There is in the Adirondacks a rare and special holiday that we celebrate, but that is known by only a very few. The native peoples know of it, and European Druids, for whom it is sacred, and Japanese Animists also celebrate it.

This is the rare, June Holiday of the Estival Solstice, the day when the full moon rises at the same time as the sun sets. It occurs only once every seventy-years. The last time was on June 21, 2016. Check the Old Farmer’s Almanac for the next date in June 2086 so that you don’t miss it.

In the days leading up to the holiday, we decorate our ancient bonsai tree, which is over three hundred years old and has been passed down to us from generation to generation, having been brought here by my wife’s ancestors when they followed Samuel de Champlain south from New France and settled in Fort St. Frederic on the lake that bears his name.

Several days before the holiday we hike the High Peaks in search of an ideal tamarack tree for our celebration. The tamarack, also known as the American larch, is a deciduous conifer. It has green, pine-like needles that turn gold and drop off in autumn. It is a metaphor of the Adirondack Park. When we find the special tamarack, we will set up our camp for Estival Solstice Eve.

Camped by a tamarack on Estival Solstice Eve is the only time and place that you will hear and see the drumming Jogah, the invisible little people of the Wild Forest whose presence is only revealed by their floating, disembodied lights, or discovered in the earthen rings left on the forest floor where they gather to watch the moonrise.

You must listen closely for the drumming of the Jogah, or you may mistake them for fireflies.

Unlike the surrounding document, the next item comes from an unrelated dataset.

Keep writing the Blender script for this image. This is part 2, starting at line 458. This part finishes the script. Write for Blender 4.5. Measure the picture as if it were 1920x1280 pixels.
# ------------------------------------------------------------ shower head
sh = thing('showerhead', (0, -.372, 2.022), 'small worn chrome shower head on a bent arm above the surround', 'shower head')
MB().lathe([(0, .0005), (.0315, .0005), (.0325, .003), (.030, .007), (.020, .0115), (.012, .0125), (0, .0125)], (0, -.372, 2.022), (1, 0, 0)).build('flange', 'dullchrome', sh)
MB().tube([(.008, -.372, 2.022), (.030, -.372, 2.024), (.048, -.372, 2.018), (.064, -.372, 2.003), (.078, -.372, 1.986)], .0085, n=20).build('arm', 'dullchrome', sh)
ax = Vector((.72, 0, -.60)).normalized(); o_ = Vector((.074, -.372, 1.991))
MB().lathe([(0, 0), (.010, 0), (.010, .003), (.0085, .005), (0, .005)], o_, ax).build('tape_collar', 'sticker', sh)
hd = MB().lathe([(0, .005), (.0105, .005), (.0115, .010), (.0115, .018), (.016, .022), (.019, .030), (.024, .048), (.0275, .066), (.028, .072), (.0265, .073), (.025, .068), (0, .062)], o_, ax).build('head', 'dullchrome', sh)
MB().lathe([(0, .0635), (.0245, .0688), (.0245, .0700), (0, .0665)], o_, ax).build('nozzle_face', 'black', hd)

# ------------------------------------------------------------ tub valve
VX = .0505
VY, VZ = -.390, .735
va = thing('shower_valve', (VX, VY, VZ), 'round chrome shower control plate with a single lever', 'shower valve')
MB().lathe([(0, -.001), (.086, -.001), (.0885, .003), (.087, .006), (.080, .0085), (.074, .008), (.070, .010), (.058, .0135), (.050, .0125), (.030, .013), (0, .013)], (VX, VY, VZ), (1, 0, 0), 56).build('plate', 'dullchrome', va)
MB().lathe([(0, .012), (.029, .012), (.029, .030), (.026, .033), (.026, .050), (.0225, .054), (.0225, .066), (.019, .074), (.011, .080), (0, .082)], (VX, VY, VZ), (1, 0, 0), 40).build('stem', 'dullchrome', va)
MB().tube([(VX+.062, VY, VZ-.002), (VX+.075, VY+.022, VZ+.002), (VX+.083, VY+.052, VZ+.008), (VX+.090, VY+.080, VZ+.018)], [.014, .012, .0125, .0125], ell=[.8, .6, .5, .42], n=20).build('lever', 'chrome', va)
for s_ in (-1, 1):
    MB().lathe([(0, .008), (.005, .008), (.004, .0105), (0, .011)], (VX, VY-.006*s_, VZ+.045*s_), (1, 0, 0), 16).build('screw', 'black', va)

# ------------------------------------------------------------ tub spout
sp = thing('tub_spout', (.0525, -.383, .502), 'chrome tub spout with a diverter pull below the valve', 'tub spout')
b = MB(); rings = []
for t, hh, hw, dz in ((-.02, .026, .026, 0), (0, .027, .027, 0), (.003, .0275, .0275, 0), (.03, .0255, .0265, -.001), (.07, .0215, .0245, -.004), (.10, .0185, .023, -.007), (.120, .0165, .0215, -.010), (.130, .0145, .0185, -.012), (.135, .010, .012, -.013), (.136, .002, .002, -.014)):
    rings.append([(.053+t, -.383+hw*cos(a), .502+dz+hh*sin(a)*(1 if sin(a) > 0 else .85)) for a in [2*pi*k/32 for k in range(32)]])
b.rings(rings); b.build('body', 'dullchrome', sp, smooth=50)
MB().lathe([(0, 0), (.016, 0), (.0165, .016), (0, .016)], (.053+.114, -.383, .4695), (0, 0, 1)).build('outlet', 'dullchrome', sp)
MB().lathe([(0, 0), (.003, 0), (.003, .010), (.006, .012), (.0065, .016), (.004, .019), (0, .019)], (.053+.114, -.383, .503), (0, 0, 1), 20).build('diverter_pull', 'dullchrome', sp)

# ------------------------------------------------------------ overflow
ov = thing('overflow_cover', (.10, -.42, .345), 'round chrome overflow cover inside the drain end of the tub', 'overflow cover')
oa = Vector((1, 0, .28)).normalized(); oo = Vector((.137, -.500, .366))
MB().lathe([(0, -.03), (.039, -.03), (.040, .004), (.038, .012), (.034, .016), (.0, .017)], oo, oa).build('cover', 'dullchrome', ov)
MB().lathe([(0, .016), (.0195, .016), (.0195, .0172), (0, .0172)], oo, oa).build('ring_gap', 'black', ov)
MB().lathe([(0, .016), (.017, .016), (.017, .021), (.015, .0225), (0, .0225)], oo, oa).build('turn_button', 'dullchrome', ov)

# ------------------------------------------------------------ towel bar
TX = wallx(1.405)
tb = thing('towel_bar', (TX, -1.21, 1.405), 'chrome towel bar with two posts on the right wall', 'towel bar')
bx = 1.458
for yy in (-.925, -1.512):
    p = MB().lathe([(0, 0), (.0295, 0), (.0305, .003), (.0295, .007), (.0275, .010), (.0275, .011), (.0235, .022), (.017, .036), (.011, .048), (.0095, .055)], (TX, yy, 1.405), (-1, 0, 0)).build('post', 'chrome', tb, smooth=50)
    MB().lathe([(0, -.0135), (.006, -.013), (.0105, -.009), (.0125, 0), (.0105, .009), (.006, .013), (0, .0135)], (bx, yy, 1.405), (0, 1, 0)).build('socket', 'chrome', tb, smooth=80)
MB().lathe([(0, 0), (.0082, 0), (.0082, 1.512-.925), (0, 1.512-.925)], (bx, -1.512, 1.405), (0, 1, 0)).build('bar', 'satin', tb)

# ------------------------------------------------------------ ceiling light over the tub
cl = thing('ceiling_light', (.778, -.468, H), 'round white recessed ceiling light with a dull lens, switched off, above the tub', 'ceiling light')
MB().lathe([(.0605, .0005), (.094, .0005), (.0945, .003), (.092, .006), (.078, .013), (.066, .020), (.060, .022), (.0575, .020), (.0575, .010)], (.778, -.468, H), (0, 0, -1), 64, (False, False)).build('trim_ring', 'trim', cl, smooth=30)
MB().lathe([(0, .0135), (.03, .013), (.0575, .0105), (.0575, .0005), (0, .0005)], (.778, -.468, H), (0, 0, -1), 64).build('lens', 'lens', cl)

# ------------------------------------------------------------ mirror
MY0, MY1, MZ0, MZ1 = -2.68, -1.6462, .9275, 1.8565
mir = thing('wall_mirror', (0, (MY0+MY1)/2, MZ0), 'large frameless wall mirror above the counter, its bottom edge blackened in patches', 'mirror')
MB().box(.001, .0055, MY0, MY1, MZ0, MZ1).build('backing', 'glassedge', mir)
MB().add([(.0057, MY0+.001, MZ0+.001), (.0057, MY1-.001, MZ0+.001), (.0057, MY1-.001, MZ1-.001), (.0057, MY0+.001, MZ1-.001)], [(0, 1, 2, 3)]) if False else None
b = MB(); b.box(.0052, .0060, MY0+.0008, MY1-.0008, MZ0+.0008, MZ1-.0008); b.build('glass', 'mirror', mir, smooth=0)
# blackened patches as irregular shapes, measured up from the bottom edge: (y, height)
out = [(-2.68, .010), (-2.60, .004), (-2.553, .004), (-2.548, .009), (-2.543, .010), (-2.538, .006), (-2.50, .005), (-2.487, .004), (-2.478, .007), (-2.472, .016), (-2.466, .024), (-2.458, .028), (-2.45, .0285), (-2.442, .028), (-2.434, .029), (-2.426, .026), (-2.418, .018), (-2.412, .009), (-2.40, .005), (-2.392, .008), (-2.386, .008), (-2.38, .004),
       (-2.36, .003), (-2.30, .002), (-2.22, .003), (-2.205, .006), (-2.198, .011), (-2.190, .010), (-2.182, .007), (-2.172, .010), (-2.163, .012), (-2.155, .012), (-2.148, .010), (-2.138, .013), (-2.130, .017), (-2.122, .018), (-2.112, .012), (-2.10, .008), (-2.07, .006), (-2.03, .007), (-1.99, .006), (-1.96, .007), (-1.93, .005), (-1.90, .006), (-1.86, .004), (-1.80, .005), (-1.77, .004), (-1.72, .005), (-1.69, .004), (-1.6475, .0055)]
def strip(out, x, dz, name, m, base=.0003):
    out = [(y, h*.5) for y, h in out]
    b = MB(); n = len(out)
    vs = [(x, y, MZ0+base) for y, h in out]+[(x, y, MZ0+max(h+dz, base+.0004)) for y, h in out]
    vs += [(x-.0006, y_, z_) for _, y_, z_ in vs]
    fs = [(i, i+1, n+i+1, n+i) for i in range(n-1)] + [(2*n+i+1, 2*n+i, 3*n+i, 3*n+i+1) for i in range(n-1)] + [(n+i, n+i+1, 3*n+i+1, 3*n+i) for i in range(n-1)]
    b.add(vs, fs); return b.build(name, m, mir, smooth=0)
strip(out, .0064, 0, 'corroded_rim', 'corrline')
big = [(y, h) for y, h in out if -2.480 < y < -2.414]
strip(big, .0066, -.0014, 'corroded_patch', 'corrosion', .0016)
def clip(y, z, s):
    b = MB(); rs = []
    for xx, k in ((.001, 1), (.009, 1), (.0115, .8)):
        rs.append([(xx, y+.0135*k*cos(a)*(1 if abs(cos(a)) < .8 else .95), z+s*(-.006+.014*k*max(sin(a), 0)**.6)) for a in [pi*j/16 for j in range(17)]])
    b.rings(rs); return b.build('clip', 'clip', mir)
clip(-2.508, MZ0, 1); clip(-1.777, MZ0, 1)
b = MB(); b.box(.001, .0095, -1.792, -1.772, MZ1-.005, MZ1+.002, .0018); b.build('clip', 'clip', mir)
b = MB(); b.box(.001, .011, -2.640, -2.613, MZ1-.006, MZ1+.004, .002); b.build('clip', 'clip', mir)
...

Adirondack fireflies are very special on Estival Solstice Eve when they fly so high above the mountains that they appear to be among the heavens where they twinkle like the little star of song. Adirondack fireflies make little children gleam.

When morning comes, we have a special camp breakfast of colored sugar cookies and cocoa. Then we separate, taking solitary paths away into the woods and up towards the mountain top. We only carry a small day pack with water, a Hersey Bar, and a tiny bell to jingle at the auspicious moment.

Our celebration involves solitary, day-long, meditative, forest bathing, or what the Japanese call shinrin-yoku. Forest bathing activates your parasympathetic nervous system to promote self-healing through the soft and gentle voices, the whispers, of the trees as they speak to you. Whispering pines are especially rejuvenating.

When we have finished our meditation, we come together and gather at the top of the mountain. As the sun sets, and the full moon rises, we jingle our bells, bow to the full moon, and utter the wolf prayer. Then, we turn and raise our arms before the setting sun and intone the hawk hymn. Then we eat our Hersey Bar. A pink sky spread along the horizon by the setting sun is a delightful coda to our holiday observance.

Our celebration ended, we decamp and trek down the mountain side in the light of the full moon, grateful that we will begin the next seventy years with promises of a good life in the Adirondacks.